Reproduce the top of the data verbatim, through and including the line that contains "M['twig'] = plain('willow_twig', .11, .6, .3, 3, .3)".

◆ ◆ ◆ ◆

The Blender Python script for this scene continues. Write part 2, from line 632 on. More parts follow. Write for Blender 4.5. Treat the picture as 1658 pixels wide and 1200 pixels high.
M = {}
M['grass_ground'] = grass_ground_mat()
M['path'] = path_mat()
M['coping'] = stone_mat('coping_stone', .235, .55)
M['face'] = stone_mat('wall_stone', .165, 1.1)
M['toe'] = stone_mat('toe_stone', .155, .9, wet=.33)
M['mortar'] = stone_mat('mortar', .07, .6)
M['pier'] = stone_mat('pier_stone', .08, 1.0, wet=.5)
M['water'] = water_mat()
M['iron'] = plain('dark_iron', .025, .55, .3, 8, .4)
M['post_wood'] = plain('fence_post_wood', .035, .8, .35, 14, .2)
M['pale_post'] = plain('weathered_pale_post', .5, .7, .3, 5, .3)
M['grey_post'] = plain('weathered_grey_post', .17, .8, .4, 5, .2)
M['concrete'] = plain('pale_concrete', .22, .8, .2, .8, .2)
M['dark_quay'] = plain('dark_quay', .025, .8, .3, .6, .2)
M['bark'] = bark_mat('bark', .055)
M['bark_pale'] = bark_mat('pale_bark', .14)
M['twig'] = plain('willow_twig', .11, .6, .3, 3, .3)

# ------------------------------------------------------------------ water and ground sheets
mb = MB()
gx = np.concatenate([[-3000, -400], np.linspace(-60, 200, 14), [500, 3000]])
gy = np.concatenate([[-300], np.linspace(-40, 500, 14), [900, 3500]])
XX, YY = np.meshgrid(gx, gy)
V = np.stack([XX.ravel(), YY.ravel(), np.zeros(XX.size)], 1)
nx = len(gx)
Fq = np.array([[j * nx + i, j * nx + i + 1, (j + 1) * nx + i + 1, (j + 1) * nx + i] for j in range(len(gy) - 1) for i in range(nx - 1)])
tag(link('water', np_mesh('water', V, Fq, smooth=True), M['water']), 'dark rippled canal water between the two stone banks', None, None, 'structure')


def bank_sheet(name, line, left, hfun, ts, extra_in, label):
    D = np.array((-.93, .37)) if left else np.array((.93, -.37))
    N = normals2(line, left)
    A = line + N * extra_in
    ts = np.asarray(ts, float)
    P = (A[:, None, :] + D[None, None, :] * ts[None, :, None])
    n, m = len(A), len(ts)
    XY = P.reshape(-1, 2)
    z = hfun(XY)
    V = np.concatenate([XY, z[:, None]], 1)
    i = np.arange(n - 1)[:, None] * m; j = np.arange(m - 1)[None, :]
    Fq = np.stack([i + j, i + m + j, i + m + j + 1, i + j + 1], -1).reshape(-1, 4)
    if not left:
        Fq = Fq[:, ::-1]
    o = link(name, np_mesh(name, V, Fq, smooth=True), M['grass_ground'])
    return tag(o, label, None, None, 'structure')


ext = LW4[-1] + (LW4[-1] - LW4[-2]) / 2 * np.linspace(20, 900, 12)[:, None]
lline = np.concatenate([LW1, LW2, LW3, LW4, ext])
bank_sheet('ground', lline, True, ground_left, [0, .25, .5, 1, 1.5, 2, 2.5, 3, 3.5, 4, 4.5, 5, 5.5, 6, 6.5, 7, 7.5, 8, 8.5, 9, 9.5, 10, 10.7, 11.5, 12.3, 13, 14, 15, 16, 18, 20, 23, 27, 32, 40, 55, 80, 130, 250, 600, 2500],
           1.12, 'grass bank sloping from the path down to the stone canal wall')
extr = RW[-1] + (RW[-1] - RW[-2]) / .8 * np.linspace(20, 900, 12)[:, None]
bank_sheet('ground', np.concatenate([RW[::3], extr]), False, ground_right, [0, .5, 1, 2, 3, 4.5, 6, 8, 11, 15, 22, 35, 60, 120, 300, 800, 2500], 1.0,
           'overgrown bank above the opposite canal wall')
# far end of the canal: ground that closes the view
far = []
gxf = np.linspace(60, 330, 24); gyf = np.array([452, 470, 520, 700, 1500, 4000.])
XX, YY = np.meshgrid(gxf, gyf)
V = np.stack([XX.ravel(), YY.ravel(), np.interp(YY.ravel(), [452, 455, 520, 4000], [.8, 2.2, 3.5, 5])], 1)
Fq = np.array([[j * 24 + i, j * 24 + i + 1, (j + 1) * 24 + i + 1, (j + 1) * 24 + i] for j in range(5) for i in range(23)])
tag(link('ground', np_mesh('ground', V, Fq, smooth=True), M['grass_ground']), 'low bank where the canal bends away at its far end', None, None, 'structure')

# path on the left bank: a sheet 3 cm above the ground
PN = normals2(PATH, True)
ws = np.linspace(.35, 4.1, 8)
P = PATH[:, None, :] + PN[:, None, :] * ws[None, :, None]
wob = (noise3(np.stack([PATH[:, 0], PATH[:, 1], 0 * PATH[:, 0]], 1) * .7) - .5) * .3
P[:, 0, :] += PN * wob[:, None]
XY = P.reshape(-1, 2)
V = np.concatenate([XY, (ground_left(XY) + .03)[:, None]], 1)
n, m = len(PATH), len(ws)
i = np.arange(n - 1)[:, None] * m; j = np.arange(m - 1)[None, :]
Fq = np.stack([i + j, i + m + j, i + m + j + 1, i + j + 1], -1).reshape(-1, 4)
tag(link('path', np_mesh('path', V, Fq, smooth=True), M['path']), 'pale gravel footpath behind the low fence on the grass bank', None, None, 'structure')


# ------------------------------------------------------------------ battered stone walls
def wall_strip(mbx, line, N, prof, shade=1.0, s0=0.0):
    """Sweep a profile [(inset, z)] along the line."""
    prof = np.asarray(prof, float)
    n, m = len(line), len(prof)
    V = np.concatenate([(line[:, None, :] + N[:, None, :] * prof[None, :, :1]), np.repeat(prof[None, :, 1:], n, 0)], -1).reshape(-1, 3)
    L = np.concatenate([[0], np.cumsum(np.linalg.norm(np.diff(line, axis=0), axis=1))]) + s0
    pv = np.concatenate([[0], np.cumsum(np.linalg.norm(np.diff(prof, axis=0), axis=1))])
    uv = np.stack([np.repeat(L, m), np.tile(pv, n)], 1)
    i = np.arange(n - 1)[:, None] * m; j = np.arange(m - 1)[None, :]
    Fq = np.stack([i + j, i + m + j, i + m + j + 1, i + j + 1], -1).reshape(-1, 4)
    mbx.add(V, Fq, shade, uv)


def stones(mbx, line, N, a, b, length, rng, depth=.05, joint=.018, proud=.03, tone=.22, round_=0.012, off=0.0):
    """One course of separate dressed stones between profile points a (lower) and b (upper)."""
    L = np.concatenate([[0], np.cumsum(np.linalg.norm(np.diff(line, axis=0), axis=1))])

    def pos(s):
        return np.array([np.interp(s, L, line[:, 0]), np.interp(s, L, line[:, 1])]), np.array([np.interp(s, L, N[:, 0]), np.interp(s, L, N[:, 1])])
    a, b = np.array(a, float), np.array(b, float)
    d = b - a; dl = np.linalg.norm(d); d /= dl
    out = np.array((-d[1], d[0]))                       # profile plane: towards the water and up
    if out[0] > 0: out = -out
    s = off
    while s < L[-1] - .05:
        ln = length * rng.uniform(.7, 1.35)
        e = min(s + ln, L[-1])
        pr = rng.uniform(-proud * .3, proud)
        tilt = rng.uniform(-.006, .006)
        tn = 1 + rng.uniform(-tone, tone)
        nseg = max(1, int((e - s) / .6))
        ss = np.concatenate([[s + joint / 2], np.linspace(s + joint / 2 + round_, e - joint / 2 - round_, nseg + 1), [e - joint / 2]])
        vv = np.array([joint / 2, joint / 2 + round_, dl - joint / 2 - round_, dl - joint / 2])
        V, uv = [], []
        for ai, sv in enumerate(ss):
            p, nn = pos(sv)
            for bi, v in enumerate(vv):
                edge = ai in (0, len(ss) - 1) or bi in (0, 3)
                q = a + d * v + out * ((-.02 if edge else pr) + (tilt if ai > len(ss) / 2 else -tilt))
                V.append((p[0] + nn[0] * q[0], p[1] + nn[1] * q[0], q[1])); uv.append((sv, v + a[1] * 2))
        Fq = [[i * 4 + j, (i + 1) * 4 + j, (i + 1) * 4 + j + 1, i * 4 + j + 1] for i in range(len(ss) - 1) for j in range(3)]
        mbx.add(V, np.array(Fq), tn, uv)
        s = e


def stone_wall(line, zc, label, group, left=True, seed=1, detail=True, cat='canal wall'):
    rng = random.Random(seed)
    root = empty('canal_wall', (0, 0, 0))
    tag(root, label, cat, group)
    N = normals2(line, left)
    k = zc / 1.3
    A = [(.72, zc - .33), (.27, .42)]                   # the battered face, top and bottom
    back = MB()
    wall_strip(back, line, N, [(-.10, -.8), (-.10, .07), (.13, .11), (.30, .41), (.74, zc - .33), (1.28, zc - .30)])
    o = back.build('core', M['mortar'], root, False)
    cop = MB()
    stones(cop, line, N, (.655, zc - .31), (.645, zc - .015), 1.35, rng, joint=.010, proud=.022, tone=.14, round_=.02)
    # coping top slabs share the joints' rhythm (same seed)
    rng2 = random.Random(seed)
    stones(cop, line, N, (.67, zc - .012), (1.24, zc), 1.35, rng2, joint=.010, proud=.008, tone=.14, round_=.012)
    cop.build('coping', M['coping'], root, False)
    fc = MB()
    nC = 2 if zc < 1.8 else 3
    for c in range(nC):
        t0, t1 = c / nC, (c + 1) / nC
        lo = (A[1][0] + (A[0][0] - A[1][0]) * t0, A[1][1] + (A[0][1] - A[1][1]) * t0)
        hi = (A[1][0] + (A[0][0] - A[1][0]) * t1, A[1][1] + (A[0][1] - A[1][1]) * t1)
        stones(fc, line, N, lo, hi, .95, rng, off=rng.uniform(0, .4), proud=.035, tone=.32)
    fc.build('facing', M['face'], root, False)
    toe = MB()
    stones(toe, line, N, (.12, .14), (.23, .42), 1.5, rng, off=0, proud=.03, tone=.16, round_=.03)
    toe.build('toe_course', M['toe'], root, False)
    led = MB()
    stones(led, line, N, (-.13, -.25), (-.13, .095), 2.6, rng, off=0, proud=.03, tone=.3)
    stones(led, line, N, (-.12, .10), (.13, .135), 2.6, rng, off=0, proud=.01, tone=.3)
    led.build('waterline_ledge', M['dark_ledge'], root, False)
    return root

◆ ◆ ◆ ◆

**RESPONSE TO THE EXERCISE**
The Blender Python script for this scene continues. Write part 2, from line 632 on. More parts follow. Write for Blender 4.5. Treat the picture as 1658 pixels wide and 1200 pixels high.
M = {}
M['grass_ground'] = grass_ground_mat()
M['path'] = path_mat()
M['coping'] = stone_mat('coping_stone', .235, .55)
M['face'] = stone_mat('wall_stone', .165, 1.1)
M['toe'] = stone_mat('toe_stone', .155, .9, wet=.33)
M['mortar'] = stone_mat('mortar', .07, .6)
M['pier'] = stone_mat('pier_stone', .08, 1.0, wet=.5)
M['water'] = water_mat()
M['iron'] = plain('dark_iron', .025, .55, .3, 8, .4)
M['post_wood'] = plain('fence_post_wood', .035, .8, .35, 14, .2)
M['pale_post'] = plain('weathered_pale_post', .5, .7, .3, 5, .3)
M['grey_post'] = plain('weathered_grey_post', .17, .8, .4, 5, .2)
M['concrete'] = plain('pale_concrete', .22, .8, .2, .8, .2)
M['dark_quay'] = plain('dark_quay', .025, .8, .3, .6, .2)
M['bark'] = bark_mat('bark', .055)
M['bark_pale'] = bark_mat('pale_bark', .14)
M['twig'] = plain('willow_twig', .11, .6, .3, 3, .3)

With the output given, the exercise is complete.